* Description of the task: Copy each line below exactly and leave the pictures out.

* Source excerpt:
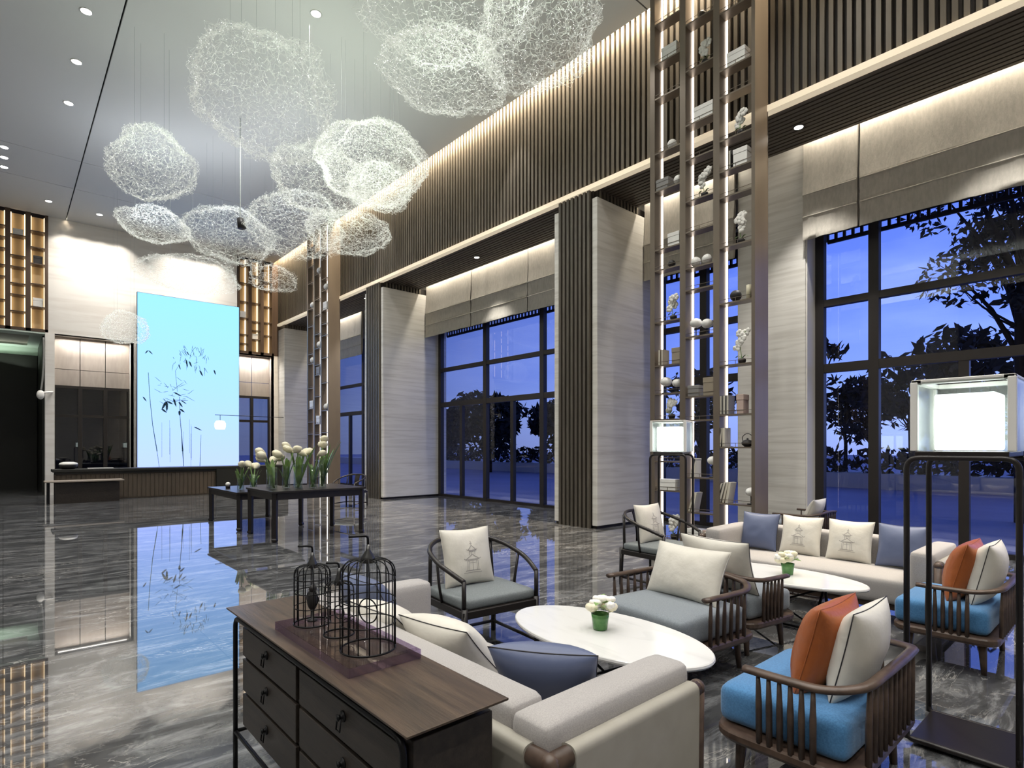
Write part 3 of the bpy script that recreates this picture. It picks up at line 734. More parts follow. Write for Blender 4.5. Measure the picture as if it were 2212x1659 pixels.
Lg1 = lounge('grey-seated spindle lounge chair facing the near oval table', (3.49, 2.23, 0), R(-97), M['greyseat'], .85, .74)
Lg2 = lounge('grey-seated spindle lounge chair facing the far oval table', (4.25, 2.23, 0), R(81), M['greyseat'], .84, .60)
Lw = dup(Lg1, (8.62, 3.40, 0), R(180), 'grey-seated spindle lounge chair behind the far sofa by the stone panel')
sh = .42
pillow(.43, .41, .21, M['orange'], 'burnt orange satin pillow on the front blue chair', (2.77, 1.035, sh), R(180), R(15), 'orange pillows', None, False, 1)
pillow(.43, .41, .18, M['white'], 'ivory pillow behind the orange one on the front blue chair', (2.79, .90, sh), R(180), R(13), 'ivory pillows', M['piping'], False, 2)
pillow(.43, .43, .21, M['orange'], 'burnt orange satin pillow on the chair behind the floor lamp', (5.10, .95, sh), R(180), R(15), 'orange pillows', None, False, 3)
pillow(.43, .43, .21, M['white'], 'ivory pillow behind the orange one on the chair behind the floor lamp', (5.11, .82, sh), R(180), R(13), 'ivory pillows', M['piping'], False, 4)
pillow(.62, .39, .20, M['white'], 'wide ivory pillow on the grey chair facing the near oval table', (3.58, 2.23, sh), R(-97), R(22), 'ivory pillows', None, False, 5)
pillow(.62, .41, .18, M['white'], 'wide ivory pillow on the grey chair facing the far oval table', (4.13, 2.20, sh), R(81), R(17), 'ivory pillows', M['piping'], False, 6)
pillow(.44, .42, .16, M['white'], 'ivory pillow on the chair behind the far sofa', (8.45, 3.24, sh-.03), R(180), R(24), 'ivory pillows', None, False, 7)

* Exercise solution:
Write part 3 of the bpy script that recreates this picture. It picks up at line 734. More parts follow. Write for Blender 4.5. Measure the picture as if it were 2212x1659 pixels.
Lg1 = lounge('grey-seated spindle lounge chair facing the near oval table', (3.49, 2.23, 0), R(-97), M['greyseat'], .85, .74)
Lg2 = lounge('grey-seated spindle lounge chair facing the far oval table', (4.25, 2.23, 0), R(81), M['greyseat'], .84, .60)
Lw = dup(Lg1, (8.62, 3.40, 0), R(180), 'grey-seated spindle lounge chair behind the far sofa by the stone panel')
sh = .42
pillow(.43, .41, .21, M['orange'], 'burnt orange satin pillow on the front blue chair', (2.77, 1.035, sh), R(180), R(15), 'orange pillows', None, False, 1)
pillow(.43, .41, .18, M['white'], 'ivory pillow behind the orange one on the front blue chair', (2.79, .90, sh), R(180), R(13), 'ivory pillows', M['piping'], False, 2)
pillow(.43, .43, .21, M['orange'], 'burnt orange satin pillow on the chair behind the floor lamp', (5.10, .95, sh), R(180), R(15), 'orange pillows', None, False, 3)
pillow(.43, .43, .21, M['white'], 'ivory pillow behind the orange one on the chair behind the floor lamp', (5.11, .82, sh), R(180), R(13), 'ivory pillows', M['piping'], False, 4)
pillow(.62, .39, .20, M['white'], 'wide ivory pillow on the grey chair facing the near oval table', (3.58, 2.23, sh), R(-97), R(22), 'ivory pillows', None, False, 5)
pillow(.62, .41, .18, M['white'], 'wide ivory pillow on the grey chair facing the far oval table', (4.13, 2.20, sh), R(81), R(17), 'ivory pillows', M['piping'], False, 6)
pillow(.44, .42, .16, M['white'], 'ivory pillow on the chair behind the far sofa', (8.45, 3.24, sh-.03), R(180), R(24), 'ivory pillows', None, False, 7)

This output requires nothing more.